Briefly, a message from Spitzbergen announced that man had for the first time flown over "the roof of the world" in an airplane. Who sent the message no one knew, for the single wireless operator of this freezing colony of miners and trappers, was killed in an accident weeks ago and the new one had not yet arrived. Perhaps it was Capt. Wilkins himself, announcing success after three years of struggle, three attempted flights, five smashed planes, the death of one man during all of which turmoil Commander Richard Evelyn Byrd flew from Spitzbergen to the pole and back again and the Amundsen-Ellsworth expedition flew all the way across in the opposite direction in a dirigible.

"No foxes seen" said the cryptic message received from Capt. Wilkins by Dr. Isaiah Bowman, director of the American Geographical Society. It meant there was no land between Point Barrow and Spitzbergen and put an end to the fond dream of a vast continent in the "blind spot" of the Arctic.

No trip could be more difficult or more hazardous. Because of the constant variation of the compass in such close proximity to the magnetic pole, navigation is a matter of genius. Because the vast area is unexplored, landing in case of emergency becomes a matter of prayer. No ship patrols the frozen reaches of the Arctic; no lighthouse points the way. Said Commander Byrd: "I congratulate him most heartily." Added Lincoln Ellsworth: "My hat comes off to the pluck of a brave gentleman."

The dangers of the 2,200-mile trip, slightly south of the North Pole on the Greenland side over a region never before seen by articulate man, particularly beckoned to Capt. Wilkins. He finally made it in 20½ hours of flying time, in a small Lougheed Vega plane capable of a sustained speed of 135 miles an hour. His record indicates that he would have made the trip had it taken forever.

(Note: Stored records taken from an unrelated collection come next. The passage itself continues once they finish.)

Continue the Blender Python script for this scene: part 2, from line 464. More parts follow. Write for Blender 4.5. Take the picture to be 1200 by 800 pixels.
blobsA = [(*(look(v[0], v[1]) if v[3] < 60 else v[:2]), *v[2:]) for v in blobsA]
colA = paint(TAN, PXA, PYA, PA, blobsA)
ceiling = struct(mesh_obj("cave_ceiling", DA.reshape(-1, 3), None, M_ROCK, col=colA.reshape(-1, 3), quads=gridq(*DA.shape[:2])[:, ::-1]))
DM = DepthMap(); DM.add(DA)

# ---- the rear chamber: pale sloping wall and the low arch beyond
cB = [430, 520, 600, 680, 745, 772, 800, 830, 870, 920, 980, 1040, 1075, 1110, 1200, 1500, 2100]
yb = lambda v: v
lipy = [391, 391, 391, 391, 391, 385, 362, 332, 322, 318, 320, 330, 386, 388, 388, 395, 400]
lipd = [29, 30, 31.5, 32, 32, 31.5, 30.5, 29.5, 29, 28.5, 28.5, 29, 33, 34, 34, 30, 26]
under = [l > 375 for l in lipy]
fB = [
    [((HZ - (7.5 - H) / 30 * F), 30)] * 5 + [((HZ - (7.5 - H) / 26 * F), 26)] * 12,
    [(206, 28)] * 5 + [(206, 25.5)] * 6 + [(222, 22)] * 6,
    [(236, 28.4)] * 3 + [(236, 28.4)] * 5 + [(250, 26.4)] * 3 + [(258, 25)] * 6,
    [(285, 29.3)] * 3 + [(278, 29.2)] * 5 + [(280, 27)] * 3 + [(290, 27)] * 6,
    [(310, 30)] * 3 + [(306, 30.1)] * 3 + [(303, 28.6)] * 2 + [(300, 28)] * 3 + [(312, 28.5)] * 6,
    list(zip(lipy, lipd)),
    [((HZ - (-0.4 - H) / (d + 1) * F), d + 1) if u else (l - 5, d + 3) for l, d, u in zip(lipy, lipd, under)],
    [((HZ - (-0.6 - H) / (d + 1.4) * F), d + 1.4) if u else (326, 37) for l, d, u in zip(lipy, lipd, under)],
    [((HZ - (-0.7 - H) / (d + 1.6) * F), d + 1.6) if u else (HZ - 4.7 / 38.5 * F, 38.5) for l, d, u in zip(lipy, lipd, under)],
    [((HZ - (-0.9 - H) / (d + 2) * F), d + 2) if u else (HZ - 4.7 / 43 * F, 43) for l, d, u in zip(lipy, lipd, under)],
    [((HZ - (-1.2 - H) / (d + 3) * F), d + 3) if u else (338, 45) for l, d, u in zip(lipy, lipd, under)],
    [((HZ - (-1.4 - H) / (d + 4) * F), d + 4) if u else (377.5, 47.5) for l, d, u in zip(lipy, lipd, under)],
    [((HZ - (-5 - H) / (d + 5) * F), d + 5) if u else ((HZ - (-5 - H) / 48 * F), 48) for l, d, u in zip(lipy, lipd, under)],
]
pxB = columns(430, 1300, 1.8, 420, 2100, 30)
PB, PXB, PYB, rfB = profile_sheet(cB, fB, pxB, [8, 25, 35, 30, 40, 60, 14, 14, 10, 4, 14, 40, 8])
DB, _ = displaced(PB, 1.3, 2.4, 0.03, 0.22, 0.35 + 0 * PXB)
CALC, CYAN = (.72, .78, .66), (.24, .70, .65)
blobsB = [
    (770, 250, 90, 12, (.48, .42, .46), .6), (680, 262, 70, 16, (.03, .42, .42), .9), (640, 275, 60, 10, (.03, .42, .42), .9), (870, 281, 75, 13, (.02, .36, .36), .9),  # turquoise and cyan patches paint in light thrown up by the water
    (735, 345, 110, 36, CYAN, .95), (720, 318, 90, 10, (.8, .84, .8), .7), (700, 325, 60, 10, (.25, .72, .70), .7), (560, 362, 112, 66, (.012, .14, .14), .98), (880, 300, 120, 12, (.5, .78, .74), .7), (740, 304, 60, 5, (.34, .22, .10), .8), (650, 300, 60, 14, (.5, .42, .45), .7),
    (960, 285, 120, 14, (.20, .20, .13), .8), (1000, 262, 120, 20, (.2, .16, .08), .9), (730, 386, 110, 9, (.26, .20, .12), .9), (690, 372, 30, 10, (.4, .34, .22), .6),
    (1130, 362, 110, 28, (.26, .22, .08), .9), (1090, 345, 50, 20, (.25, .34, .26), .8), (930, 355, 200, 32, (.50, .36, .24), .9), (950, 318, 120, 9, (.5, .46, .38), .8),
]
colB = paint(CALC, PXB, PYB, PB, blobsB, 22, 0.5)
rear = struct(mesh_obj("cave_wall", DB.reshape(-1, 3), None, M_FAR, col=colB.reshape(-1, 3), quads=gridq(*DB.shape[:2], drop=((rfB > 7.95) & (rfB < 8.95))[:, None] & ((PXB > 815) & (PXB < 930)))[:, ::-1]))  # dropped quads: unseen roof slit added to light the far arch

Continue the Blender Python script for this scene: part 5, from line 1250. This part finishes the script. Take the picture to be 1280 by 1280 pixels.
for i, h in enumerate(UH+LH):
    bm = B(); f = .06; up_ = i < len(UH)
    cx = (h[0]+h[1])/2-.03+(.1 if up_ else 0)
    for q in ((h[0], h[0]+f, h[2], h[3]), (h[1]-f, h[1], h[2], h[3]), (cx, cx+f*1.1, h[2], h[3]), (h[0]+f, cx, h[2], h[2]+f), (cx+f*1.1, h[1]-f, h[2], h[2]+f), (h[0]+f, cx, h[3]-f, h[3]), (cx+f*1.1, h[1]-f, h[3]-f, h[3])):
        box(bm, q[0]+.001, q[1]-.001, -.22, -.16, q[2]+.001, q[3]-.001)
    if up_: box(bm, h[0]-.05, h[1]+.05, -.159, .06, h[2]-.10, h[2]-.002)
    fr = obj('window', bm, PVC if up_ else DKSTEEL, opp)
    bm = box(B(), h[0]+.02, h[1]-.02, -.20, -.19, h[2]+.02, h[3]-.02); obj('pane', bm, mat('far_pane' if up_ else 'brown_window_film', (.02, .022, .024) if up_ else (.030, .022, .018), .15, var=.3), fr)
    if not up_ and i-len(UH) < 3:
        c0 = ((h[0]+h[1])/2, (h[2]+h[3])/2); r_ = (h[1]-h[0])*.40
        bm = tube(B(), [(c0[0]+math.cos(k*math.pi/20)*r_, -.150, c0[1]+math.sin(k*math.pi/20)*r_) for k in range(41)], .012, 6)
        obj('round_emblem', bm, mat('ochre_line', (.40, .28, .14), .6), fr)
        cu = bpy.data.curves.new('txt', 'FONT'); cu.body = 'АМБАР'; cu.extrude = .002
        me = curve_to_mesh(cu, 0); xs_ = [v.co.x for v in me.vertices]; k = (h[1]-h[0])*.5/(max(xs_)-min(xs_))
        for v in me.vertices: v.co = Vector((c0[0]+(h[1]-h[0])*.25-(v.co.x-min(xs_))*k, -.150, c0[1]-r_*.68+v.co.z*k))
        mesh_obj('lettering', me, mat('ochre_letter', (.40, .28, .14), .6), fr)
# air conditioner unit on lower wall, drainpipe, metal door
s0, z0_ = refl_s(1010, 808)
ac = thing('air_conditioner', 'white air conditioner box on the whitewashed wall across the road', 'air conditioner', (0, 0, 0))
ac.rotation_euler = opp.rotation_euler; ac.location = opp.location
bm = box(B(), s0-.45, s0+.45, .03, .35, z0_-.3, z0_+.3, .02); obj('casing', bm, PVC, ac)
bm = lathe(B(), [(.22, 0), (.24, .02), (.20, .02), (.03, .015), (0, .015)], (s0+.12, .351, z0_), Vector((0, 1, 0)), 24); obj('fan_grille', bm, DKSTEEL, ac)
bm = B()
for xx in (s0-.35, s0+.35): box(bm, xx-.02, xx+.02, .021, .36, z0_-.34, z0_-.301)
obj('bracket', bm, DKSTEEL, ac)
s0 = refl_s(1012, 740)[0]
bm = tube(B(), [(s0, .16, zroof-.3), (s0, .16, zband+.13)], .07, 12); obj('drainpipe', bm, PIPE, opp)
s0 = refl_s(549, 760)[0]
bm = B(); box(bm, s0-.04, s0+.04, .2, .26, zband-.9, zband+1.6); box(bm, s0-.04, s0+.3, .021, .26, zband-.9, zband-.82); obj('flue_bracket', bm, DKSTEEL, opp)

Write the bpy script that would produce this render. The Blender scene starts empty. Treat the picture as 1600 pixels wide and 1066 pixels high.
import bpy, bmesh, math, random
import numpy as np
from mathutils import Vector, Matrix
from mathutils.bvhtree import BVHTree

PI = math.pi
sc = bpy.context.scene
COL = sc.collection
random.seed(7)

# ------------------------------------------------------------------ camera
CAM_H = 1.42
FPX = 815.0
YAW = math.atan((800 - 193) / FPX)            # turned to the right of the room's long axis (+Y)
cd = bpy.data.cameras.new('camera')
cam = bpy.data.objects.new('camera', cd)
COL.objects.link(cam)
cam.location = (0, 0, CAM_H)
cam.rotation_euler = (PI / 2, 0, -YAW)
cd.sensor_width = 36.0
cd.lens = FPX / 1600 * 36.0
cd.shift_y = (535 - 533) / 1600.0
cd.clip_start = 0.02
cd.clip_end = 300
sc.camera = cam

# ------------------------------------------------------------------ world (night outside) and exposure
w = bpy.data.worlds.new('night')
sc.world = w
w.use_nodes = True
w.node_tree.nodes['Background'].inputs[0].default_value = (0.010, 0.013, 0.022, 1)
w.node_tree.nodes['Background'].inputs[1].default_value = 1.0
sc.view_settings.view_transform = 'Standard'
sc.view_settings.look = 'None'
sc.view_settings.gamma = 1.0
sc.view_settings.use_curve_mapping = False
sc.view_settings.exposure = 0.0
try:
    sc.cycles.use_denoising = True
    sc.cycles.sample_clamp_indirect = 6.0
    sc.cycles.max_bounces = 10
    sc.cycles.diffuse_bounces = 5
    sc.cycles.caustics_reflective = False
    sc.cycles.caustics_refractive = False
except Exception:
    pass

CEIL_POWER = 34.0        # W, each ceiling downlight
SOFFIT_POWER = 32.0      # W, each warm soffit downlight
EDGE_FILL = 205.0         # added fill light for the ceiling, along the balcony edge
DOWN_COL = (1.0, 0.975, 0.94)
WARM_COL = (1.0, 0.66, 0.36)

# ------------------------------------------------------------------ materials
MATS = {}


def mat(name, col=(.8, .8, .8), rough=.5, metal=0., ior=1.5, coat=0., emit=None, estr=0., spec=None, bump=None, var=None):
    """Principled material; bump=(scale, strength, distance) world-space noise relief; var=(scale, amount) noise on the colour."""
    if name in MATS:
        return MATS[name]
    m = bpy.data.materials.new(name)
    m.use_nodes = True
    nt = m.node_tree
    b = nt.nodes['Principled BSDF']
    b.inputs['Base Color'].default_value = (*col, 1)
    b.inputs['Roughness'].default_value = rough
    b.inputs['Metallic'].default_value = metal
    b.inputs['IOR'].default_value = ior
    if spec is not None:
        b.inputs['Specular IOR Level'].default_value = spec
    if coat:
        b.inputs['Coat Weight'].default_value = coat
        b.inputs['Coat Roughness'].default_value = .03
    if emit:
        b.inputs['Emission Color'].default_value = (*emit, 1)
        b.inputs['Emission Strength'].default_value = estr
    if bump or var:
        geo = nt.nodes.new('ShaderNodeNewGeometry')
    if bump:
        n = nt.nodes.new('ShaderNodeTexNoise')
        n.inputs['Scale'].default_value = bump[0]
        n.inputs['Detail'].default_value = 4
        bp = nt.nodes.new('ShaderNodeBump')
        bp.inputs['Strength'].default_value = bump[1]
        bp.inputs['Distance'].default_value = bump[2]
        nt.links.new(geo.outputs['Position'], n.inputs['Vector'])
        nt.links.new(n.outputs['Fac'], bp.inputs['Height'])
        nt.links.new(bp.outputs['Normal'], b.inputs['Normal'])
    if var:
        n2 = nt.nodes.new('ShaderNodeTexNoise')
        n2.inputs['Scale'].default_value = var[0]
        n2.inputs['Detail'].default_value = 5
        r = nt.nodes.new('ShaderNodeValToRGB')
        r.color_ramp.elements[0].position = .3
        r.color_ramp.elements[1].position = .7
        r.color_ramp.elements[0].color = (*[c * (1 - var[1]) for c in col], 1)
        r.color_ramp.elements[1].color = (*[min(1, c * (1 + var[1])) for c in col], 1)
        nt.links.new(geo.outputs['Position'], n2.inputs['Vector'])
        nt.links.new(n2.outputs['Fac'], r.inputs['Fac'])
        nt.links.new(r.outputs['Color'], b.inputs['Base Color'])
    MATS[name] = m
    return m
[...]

In 1925, Capt. Wilkins—Australian adventurer, photographer in the Balkan War, cameraman for Stefansson in his North

Pole dash, World War flier, second in command of the ill-fated Shackleton expedition to the South Pole—induced the American Geographical Society and the Detroit Aviation Society to back an east-to-west flight over the North Pole. This was before either Byrd or Amundsen reached the Pole from Spitzbergen.

Wilkins started for Alaska in the winter of 1926, heading what was then called "the most scientifically planned and thoroughly equipped Arctic expedition ever assembled." His twin objects were "new lands for the United States and an airway across the top of the world." Furthermore, he wanted to prove that an airplane costing about $25,000 had a special utility of its own as against an airship costing about $500,000.